As I made clear in my discourse with Ian, that is the question which has to be posed to those who argue the Russian invasion could have been avoided by mere paper promises that Ukraine would not join NATO. As I explained:
What precisely would an agreement on the “neutralization” of Ukraine have looked like? If a US President offered to block Ukraine’s ascension to NATO, the move would be rejected domestically. There is next to no chance the Senate would have ratified this in treaty form, and even if by some chance it did, it would not bind a future President or Senate from tearing it up. Furthermore, the opposing party would immediately denounce the agreement and pledge to reverse it. As the primary impact of “eliminating the option” would not be to keep Ukraine out of NATO, but to instill fear of Russia in Ukrainians, the appearance of US Senators and Congressmen in Kyiv the following week pledging support for Ukraine’s ascension would greatly undermine the value of any such agreement.

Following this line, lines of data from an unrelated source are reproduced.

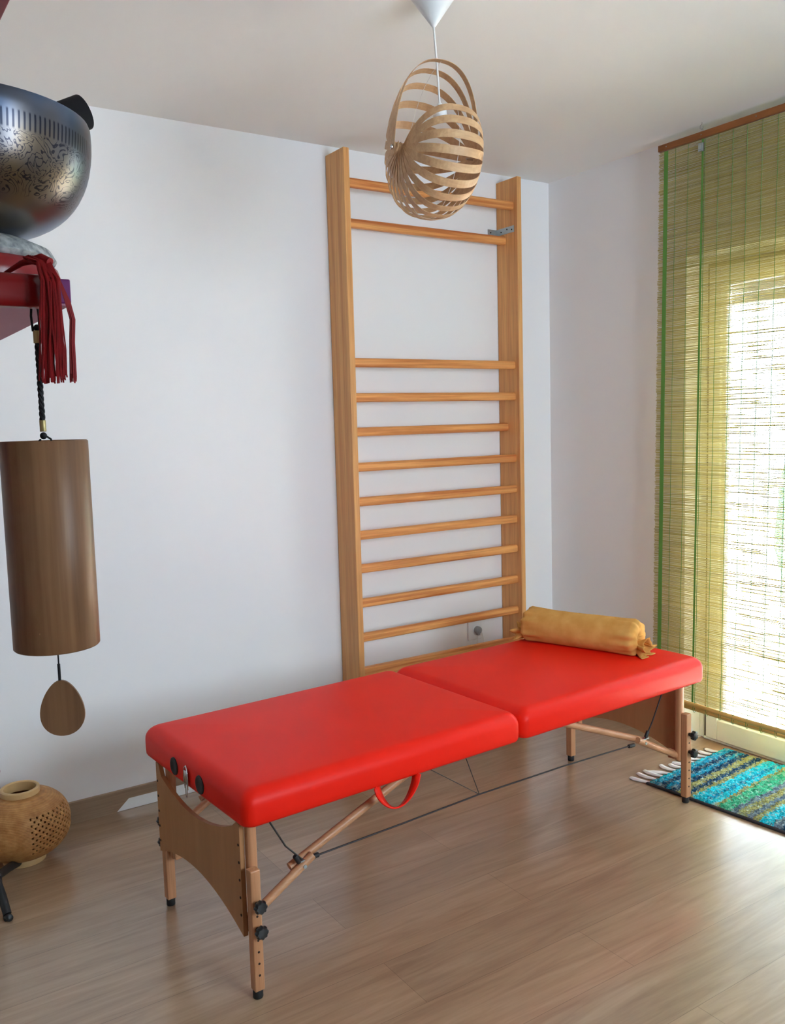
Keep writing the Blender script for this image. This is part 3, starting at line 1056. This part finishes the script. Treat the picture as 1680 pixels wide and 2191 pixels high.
# hooks in the ceiling that carry the blind
def hook(y_, label):
    t = thing('ceiling_hook', label, 'hook', (XB, y_, H))
    bm = B()
    add_tube(bm, [(0, 0, 0.0), (0, 0.0, -0.006), (0, 0.008, -0.012), (0, 0.0085, -0.020), (0, 0.002, -0.026), (0, -0.005, -0.022), (0, -0.006, -0.015)], 0.0013, 8)
    obj('hook_wire', bm, M['steel'], t, True)
    bm = B()
    add_tube(bm, [(0, 0.0006 + 0.0056 * math.cos(a), -0.0305 + 0.0062 * math.sin(a)) for a in [2 * PI * j / 16 for j in range(17)]], 0.0010, 6)
    obj('ring', bm, M['steel'], t, True)
hook(-0.932, 'small steel ceiling hook carrying the head rail of the reed blind')

# ------------------------------------------------------------------ pendant lamp
LP = Vector((-1.5785, -1.2347, 2.10))
la = thing('pendant_lamp', 'pendant lamp of bent wooden bands hanging from a white ceiling cup', 'lamp', LP)
bm = B()
apex = Vector((-1.583, -1.242, 2.420)) - LP
zt = H - LP.z
prof = [(0.0, zt), (0.060, zt - 0.0005), (0.0605, zt - 0.004)]
for i in range(10):
    t = i / 9
    prof.append((0.060 * (1 - t) + 0.0065 * t, zt - 0.006 - (zt - 0.006 - apex.z) * t))
prof += [(0.004, apex.z - 0.0025), (0.0, apex.z - 0.003)]
add_lathe(bm, prof, 48, center=(apex.x, apex.y, 0))
obj('ceiling_cup', bm, M['white_plastic'], la, True, 35)
sock = Vector((-1.549, -1.216, 2.236)) - LP
bm = B(); add_tube(bm, [apex, apex.lerp(sock, 0.5) + Vector((0.001, 0, 0)), sock], 0.0030, 10); obj('flex', bm, M['white_cable'], la, True)
bm = B()
add_lathe(bm, [(0.0, 0.004), (0.006, 0.003), (0.009, -0.004), (0.017, -0.012), (0.0185, -0.02), (0.0185, -0.036), (0.016, -0.039), (0.0, -0.039)], 28, center=sock)
obj('lamp_holder', bm, M['white_plastic'], la, True)
aX = Vector((0.97, -0.235, -0.07)).normalized()
eU = (Vector((0, 0, 1)) - aX * aX.z).normalized()
eB = aX.cross(eU) * -1
if eB.y < 0:
    eB = -eB
NB = 22
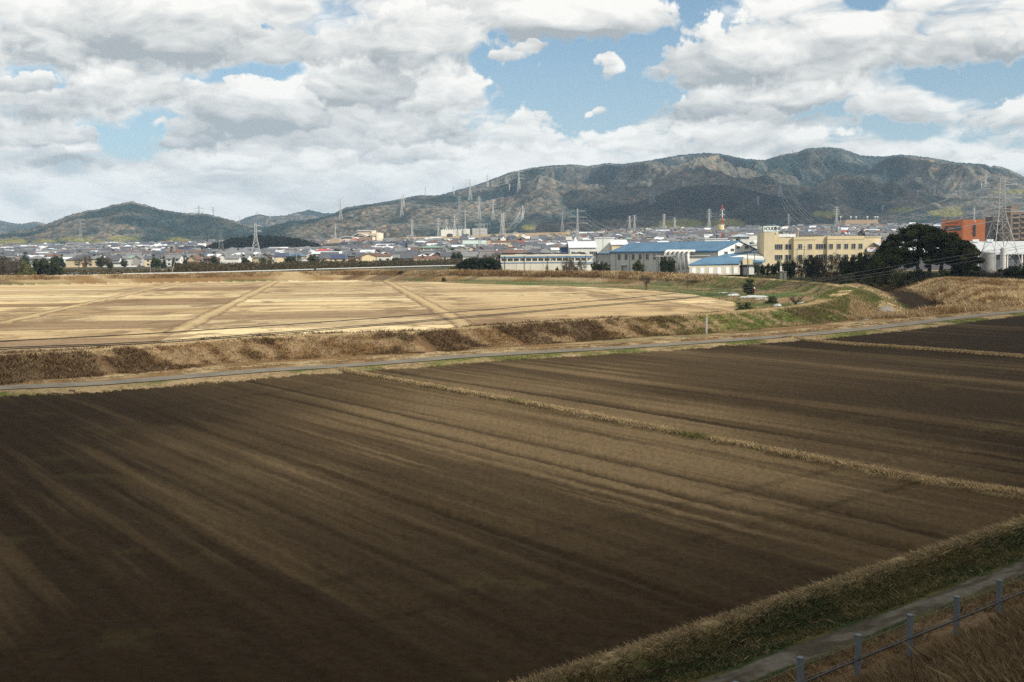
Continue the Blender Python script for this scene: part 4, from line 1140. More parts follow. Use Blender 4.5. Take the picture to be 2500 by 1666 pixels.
    for px, rr in ((2314, .7), (2353.5, 1.1)):
        b = MB(); b.bar((X(px) - cx, 4, top), (X(px) - cx, 4, top + 1.2), .08); b.lathe((X(px) - cx, 3.9, top + 1.5), [(0, -.3), (rr * .6, -.15), (rr, .25)], 16); part(b, "satellite_dish", R_WHITE, t)
    # apartment blocks
    Y = 640; X = lambda px: pxX(px, 560, Y); zb = gz(X(2480), Y); cx = X(2485); Z = lambda py: pxZ(2485, py, Y) - zb
    t = thing("apartment_block", "tall taupe apartment tower with stacked stair balconies behind the nearest pylon", "apartments", (cx, Y, zb))
    b = MB(); b.b2((X(2467) - cx, 0, -1), (X(2472) - cx, 14, Z(505))); b.b2((X(2472) - cx + .003, .8, -1), (X(2530) - cx, 14, Z(516))); b.b2((X(2472) - cx + .003, 1.5, Z(516)), (X(2490) - cx, 12, Z(503))); part(b, "wall", M_TAUPE, t)
    n = int(Z(520) / 3.0)
    for k in range(n):
        b = MB(); z = k * 3.0 + .6; b.b2((X(2473) - cx, .2, z), (X(2490) - cx, .79, z + 1.1)); b.b2((X(2493) - cx, .2, z + .4), (X(2530) - cx, .79, z + 1.5)); part(b, "balcony", M_TAUPE, t)
        b = MB(); b.b2((X(2474) - cx, .7, z + 1.2), (X(2489) - cx, .795, z + 2.3)); b.b2((X(2494) - cx, .7, z + 1.6), (X(2528) - cx, .795, z + 2.7)); part(b, "window", G_DARK, t)
    t = thing("apartment_block", "lower dark apartment wing with rows of balconies left of the taupe tower", "apartments", (X(2446), Y + 22, zb))
    X2 = lambda px: pxX(px, 560, Y + 22) - X(2446); Z2 = lambda py: pxZ(2446, py, Y + 22) - zb
    b = MB(); b.b2((X2(2426), 0, -1), (X2(2467.5), 12, Z2(529))); part(b, "wall", mat("dark_taupe_tile", (.115, .10, .09), .8), t)
    for k in range(int(Z2(532) / 3.0)):
        z = k * 3.0 + .5; b = MB(); b.b2((X2(2427), -1.0, z), (X2(2466), -.002, z + .9)); part(b, "balcony", W_GREY if k % 9 == 8 else M_TAUPE, t)
        for q in range(5):
            b = MB(); xx = X2(2430) + q * 1.9; b.b2((xx, -.06, z + 1.0), (xx + 1.2, -.002, z + 2.2)); part(b, "window", G_DARK, t)
    # big pale warehouse on the right, tanks
    Y = 405; X = lambda px: pxX(px, 600, Y); zb = gz(X(2440), Y)
    xa, xb = X(2190), X(2620); cx = (xa + xb) / 2
    t = thing("warehouse", "huge warehouse with a broad pale grey roof right of the camphor tree", "warehouse", (cx, Y, zb))
    z0, z1 = pxZ(2440, 622, Y) - zb, pxZ(2440, 591.5, Y + 26) - zb
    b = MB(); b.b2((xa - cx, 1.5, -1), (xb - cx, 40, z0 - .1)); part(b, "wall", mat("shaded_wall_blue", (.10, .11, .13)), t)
    b = MB(); b.prism([(0, z0), (26, z1), (52, z0), (52, z0 + .3), (26, z1 + .3), (0, z0 + .3)], 'x', xa - cx, xb - cx); part(b, "roof", mat("pale_ribbed_roof", (.47, .49, .50), .5, .05, .2), t)
    for px in (2387, 2485, 2448):
        b = MB(); b.box((X(px) - cx, 24, z1 + .6), (2.2, 1.4, .9)); part(b, "roof_vent", R_WHITE, t)
    for q in range(12):
        b = MB(); b.box((X(2390) - cx + q * 5.2, .4, z0 / 2), (.4, .4, z0)); part(b, "post", W_WHITE, t)
    Y = 345; x = pxX(2412, 630, Y); zb = gz(x, Y)
    t = thing("storage_tank", "squat grey round storage tank at the foot of the nearest pylon", "tank", (x, Y, zb))
    h = pxZ(2412, 617, Y) - zb; b = MB(); b.lathe((0, 0, 0), [(1.9, -1), (1.9, h - .3), (1.75, h), (0, h + .25)], 26); part(b, "shell", mat("tank_grey", (.20, .20, .19), .7, .12, .5, streak=.3), t, True)
    b = MB(); b.lathe((0, 0, h - .2), [(1.98, 0), (1.98, .12)], 26); b.box((1.95, -.5, h / 2), (.3, .5, h)); part(b, "ladder", M_STEEL, t)
    x = pxX(2449, 620, 352); zb = gz(x, 352); t = thing("silo", "slim grey silo with hoops just right of the nearest pylon's legs", "silo", (x, 352, zb))
    h = pxZ(2449, 604, 352) - zb; b = MB(); b.lathe((0, 0, 0), [(.85, -1), (.85, h - .5), (.4, h), (0, h)], 18); part(b, "shell", W_GREY, t, True)
    b = MB()
    for k in range(8): b.lathe((0, 0, 1 + k * h / 9), [(.9, 0), (.9, .1)], 18)
    part(b, "hoop", M_STEEL, t)
back_row()

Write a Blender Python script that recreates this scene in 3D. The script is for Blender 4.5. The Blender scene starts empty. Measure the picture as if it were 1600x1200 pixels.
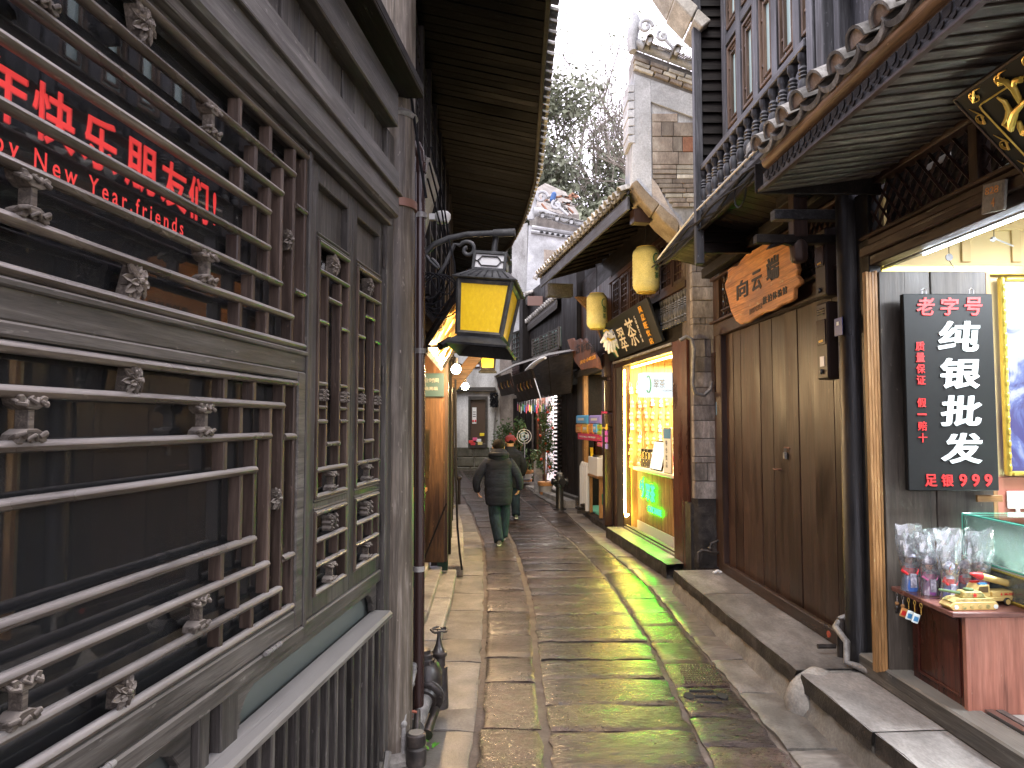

Furthermore, rather than decreasing tensions, it almost certainly would have raised them. As the only mechanism for Russian influence in Ukraine is fear, and the purpose of an agreement on “neutralization” would be to restore fear of Russia in Kyiv, in order to “cash the cheque” of any such deal Russia would have to immediately move to threaten Ukraine militarily. That would have further undermined the political position of any Western leaders who had supported any “deal” with Moscow and promoted its rapid unraveling.
I am not an absolute historical determinist. I believe that contingency matters, and people matter. Choices do exist. But those choices tend to be about to respond to problems which are inherent to the nature of the world and the international system, not a chance to wish it out of existence.
I hope to provide that perspective with my writings here as well as on RealClearPolitics, AMAC, and previously on my own site.